Nyumba Kumi elders, chiefs to monitor maize flour prices to ensure compliance countrywide

Agriculture CS Peter Munya

Agriculture Cabinet Secretary Peter Munya. He said administrators will ensure that the Sh100 per 2kg packet of maize flour directive is effected countrywide.

Photo credit: Pool I Nation Media Group

Nyumba Kumi elders and chiefs will monitor maize flour prices across the country to ensure shops sell at the recommended rates even as the government roped in retailers into the Sh8 billion subsidy programme.

Retailers found selling the commodity at prices above those set in the subsidy programme, despite millers having signed a contract with government, will be arrested, said the Ministry of Agriculture.

However, the ministry has indicated that it would take at least three days for the product to sell at the subsidised rates across the country, as the government, millers and retailers take stock.

Agriculture Cabinet Secretary Peter Munya said the government has deployed officers to monitor retail outlets and millers’ depots and plants, to take stock and monitor prices, with an expected rise in demand for the product as prices come down.

“For every miller who signs the contract, we deploy officers to go and work with them on the ground. We have also counter-intelligence that is running. We are working with the provincial administration because we are represented in every corner. We have assistant chiefs in every village, we have Nyumba Kumi. We want that network to help us ensure that Unga is available in every village in Kenya,” Mr Munya said.

The CS said Treasury had committed to release more cash on top of the Sh8 billion it allocated for the programme, if the current allocation gets depleted.

“We will be replenishing the account as we run the programme. In case the programme requires more money, Treasury is ready to support it,” he said.

The ministry, however, said only 80 per cent of millers across the country have been roped into the programme, with the remaining ones free to sell their product at prices they want.

Hoarding the product

While claiming that millers have been hoarding the product to maximise on profits partly leading to a hike in prices that saw a 2kg packet of maize flour retail at highs of Sh240 by last month, the CS said the contract with millers obligated the latter to not hoard the product.

“If you retail at higher price and the government is paying you, that is a crime. They should not try because they will be arrested,"he said.

The CS, however, said the government’s hands were tied on demanding millers who have not signed the contract to desist from hoarding the commodity.

Maize flour in supermarket

Different brands of maize floor at a supermarket in Nairobi.

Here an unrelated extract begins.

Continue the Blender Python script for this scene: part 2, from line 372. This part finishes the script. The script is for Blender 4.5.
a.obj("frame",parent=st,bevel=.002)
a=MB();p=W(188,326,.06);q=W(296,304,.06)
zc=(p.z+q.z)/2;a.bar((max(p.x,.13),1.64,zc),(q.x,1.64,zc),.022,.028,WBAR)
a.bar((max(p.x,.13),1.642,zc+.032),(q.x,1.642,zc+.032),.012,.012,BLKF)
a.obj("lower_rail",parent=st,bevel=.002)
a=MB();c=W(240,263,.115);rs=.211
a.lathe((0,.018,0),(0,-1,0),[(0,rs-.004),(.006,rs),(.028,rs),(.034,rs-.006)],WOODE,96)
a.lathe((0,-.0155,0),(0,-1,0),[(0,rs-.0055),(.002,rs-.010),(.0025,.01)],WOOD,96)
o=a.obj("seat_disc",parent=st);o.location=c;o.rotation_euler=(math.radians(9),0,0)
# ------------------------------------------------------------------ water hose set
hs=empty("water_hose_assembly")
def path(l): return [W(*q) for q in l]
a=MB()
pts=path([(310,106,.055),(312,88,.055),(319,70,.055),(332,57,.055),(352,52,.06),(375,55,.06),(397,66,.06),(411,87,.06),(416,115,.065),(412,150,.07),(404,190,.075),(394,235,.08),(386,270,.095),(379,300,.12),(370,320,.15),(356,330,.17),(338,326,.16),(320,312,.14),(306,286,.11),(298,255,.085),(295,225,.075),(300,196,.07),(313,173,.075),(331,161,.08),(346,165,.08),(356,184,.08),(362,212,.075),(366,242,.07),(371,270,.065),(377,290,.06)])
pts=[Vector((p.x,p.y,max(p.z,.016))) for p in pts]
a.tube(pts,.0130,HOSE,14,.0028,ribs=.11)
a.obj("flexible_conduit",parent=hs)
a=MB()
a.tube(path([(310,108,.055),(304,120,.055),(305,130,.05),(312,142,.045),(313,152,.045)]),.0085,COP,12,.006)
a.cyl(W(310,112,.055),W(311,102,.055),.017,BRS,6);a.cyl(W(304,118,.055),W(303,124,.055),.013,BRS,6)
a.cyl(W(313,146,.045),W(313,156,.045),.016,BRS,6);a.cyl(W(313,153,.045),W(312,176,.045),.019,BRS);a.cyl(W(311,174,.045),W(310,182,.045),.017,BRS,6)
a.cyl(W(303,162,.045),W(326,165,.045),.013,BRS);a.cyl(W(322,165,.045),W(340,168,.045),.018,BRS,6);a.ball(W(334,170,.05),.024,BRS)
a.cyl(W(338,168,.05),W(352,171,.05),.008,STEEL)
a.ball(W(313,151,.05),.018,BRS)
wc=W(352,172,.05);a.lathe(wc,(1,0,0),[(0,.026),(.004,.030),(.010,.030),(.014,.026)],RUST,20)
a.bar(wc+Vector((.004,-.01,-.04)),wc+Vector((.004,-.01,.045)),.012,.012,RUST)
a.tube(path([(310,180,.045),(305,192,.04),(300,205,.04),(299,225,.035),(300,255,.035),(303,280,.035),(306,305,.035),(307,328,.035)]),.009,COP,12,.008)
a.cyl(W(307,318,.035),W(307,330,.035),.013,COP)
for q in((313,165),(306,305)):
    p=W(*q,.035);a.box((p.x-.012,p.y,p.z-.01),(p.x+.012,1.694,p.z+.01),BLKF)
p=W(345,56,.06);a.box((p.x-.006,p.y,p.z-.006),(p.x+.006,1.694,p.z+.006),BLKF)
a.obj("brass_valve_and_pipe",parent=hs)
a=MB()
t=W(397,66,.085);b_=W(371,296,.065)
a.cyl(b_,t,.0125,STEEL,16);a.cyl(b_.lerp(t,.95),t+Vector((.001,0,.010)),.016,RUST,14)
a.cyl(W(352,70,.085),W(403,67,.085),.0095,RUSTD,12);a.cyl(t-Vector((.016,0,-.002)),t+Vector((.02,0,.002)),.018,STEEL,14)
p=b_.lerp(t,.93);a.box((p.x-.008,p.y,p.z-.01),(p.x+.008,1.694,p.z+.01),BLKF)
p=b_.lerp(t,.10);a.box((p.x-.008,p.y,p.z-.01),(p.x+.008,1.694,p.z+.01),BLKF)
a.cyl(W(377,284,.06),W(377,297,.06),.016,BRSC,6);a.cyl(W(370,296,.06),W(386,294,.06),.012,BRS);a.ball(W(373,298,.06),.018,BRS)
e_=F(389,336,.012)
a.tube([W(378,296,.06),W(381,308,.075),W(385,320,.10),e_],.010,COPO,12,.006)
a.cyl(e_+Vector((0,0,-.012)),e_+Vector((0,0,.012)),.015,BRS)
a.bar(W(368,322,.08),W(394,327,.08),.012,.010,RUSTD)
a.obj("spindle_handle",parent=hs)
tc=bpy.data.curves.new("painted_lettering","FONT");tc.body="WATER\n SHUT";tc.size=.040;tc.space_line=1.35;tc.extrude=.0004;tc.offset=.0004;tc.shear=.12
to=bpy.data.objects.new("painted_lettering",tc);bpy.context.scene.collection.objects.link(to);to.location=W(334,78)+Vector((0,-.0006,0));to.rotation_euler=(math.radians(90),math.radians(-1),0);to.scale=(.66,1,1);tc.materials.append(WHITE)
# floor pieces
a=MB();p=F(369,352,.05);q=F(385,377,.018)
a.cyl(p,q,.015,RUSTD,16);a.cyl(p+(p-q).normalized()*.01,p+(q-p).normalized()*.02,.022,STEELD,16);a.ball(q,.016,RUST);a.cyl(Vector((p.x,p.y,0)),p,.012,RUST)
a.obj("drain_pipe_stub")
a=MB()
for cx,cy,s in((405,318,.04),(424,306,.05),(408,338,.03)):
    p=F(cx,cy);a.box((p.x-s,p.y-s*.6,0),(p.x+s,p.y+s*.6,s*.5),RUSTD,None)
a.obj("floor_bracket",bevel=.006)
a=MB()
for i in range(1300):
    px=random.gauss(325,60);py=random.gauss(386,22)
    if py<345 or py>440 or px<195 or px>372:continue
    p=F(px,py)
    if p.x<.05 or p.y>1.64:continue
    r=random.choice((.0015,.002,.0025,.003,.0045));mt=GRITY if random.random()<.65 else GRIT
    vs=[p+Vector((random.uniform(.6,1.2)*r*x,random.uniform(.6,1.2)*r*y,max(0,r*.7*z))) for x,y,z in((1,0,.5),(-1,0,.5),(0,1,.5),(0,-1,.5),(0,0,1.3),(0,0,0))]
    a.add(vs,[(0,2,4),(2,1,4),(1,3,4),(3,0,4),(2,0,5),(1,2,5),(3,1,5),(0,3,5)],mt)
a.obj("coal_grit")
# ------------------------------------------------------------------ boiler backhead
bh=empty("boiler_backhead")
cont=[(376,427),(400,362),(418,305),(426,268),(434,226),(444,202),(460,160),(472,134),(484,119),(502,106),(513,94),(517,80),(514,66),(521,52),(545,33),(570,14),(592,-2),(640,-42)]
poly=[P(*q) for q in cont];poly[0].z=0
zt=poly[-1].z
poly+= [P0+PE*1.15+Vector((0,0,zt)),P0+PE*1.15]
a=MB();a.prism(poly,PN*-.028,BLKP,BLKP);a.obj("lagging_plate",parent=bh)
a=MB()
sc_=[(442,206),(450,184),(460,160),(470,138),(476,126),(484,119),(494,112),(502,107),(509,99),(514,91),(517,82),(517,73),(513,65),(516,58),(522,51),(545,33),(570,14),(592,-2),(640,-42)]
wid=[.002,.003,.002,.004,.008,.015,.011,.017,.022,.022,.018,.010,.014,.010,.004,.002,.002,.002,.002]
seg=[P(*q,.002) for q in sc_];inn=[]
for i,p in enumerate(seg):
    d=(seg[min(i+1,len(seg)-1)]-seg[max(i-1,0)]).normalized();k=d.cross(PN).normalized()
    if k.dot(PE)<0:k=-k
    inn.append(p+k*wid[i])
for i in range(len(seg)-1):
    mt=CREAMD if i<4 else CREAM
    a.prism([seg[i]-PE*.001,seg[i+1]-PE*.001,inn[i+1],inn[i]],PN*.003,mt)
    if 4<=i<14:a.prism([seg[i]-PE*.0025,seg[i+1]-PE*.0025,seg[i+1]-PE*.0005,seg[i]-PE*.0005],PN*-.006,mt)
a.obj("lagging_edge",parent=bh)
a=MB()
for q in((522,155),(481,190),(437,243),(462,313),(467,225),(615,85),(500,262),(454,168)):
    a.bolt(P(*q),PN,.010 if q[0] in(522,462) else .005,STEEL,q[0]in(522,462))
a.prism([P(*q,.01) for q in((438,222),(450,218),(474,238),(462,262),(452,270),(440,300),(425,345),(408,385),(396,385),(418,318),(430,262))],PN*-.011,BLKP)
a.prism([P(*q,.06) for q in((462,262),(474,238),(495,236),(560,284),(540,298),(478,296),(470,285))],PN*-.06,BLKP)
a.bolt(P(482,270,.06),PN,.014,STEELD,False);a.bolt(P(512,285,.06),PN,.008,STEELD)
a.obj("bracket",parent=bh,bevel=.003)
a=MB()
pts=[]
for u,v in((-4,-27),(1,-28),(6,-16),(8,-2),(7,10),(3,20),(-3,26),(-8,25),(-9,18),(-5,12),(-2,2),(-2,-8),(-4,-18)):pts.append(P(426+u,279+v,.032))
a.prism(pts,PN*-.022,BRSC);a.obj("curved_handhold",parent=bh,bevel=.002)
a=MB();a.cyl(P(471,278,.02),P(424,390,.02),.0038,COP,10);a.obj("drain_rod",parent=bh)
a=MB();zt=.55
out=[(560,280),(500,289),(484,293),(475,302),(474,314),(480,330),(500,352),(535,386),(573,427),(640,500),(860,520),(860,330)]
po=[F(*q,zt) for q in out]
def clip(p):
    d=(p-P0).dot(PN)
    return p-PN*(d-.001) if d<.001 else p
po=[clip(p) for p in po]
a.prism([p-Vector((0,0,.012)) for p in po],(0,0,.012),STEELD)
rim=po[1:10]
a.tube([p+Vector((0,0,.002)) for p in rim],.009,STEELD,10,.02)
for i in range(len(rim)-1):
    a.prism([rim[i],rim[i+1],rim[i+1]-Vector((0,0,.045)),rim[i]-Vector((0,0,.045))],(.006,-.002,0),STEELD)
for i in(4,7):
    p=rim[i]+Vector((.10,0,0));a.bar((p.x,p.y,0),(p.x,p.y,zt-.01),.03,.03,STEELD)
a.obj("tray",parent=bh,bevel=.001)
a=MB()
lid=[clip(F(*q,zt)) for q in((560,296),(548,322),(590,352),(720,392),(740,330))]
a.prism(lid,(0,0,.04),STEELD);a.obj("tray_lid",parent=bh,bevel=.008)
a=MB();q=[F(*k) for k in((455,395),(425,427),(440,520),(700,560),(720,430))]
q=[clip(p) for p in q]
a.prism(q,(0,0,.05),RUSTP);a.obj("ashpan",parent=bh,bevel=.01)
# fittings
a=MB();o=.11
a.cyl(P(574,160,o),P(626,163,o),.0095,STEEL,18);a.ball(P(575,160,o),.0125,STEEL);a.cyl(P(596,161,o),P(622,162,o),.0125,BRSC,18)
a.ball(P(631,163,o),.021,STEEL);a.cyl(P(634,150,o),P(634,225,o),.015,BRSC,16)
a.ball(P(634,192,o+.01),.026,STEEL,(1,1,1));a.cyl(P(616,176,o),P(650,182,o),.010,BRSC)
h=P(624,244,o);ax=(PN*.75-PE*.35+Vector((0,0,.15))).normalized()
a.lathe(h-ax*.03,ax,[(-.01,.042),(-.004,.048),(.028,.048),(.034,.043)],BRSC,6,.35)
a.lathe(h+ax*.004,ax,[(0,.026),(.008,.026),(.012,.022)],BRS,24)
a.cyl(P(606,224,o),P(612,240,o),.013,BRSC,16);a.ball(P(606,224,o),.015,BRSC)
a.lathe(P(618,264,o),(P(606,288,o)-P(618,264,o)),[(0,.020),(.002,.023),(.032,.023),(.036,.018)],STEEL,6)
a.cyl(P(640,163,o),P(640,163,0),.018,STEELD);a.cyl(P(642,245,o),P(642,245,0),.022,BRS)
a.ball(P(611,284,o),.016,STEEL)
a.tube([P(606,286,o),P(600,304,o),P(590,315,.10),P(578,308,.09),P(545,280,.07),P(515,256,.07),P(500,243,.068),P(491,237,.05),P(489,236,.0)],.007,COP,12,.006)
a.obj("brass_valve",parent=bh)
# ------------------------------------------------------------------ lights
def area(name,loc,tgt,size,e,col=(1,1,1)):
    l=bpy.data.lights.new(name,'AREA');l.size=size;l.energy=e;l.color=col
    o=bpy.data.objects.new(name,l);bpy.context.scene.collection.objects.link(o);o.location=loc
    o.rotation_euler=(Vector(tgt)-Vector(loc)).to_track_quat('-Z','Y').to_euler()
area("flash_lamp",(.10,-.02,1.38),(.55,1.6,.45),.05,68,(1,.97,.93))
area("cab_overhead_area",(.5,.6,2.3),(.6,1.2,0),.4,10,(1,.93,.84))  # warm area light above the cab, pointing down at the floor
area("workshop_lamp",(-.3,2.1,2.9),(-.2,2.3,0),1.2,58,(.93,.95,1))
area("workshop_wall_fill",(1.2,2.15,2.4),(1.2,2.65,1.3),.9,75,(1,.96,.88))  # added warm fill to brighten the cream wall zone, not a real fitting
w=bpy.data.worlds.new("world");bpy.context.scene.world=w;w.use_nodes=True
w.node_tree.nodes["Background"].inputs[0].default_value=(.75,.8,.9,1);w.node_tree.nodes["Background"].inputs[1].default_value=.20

Photo credit: Pool I Nation Media Group

"What else can we do other than urge them not to hoard. The maize is theirs, we can’t force them. We can just urge them to be humane and not hoard so much thus passing suffering to Kenyans," Mr Munya said.

In the new deal with millers, half a kilo of unga should retail at Sh30, a kilo at Sh52, 2kg at Sh100, 5kg at Sh250, 10kg at Sh490 and 50kg at Sh2,250.

Even in the subsidised rates, the poor man still remains on the suffering end, with prices comparatively high as the quantity one can afford buying reduces.

For instance, a person who affords the smallest quantity- 500 grams of maize flour- pays 33.3 per cent higher than one who can afford the 50kg bag. It is also 15.4 per cent expensive to buy the 500g packet as compared to the 1kg packet and 20 per cent compared to buying the 2kg packet.

Retailers said they were in talks with millers to calculate amount of stocks that had been purchased on high prices and to be sold at the subsidised rates, for refunds.

“We are working with millers because there has been stock which was received at higher prices and the subsidy allows millers to work with the retailer to recover a credit note, to be able to sell the stock at that recommended price,” said Ms Wambui Mbarire, the Chief Executive Officer of the Retail Trade Association of Kenya (Retrak).

Ms Wambui said before the directive to subsidise maize flour was issued by President Uhuru Kenyatta on Wednesday, formal retailers such as supermarkets had 750 tonnes of maize flour in the shelves, estimated to cost Sh350 million.

CS Munya said an oversight committee on the programme would provide weekly progress reports to his office and liaise with National Treasury to ensure it is funded properly.

“I also want to appeal to the general public to purchase the flour in quantities they would normally use and avoid panic buying. The programme will succeed if we do the normal buying,” he said.

Logistical challenges

He added that even though the government has negotiated purchase of sufficient maize by Kenyan millers from Zambia, logistical challenges due to high transport costs and shortage of vehicles and ships to ferry the product was hindering timely delivery.

The CS said the ministry would publish the list of millers who have signed into the subsidy programme, with 70 having been roped in by Friday.

Addressing fears by some millers that the government failed to pay them during a similar programme in 2017, Mr Munya said Treasury was in the processing of settling a debt of Sh500 million.

“The government paid almost all the debts owed to millers and was left with debts that had issues with the East Africa Community (EAC). There were ongoing investigations and we were stopped from paying by EAC but now it is solved and we have agreed to settle it this time,” he said.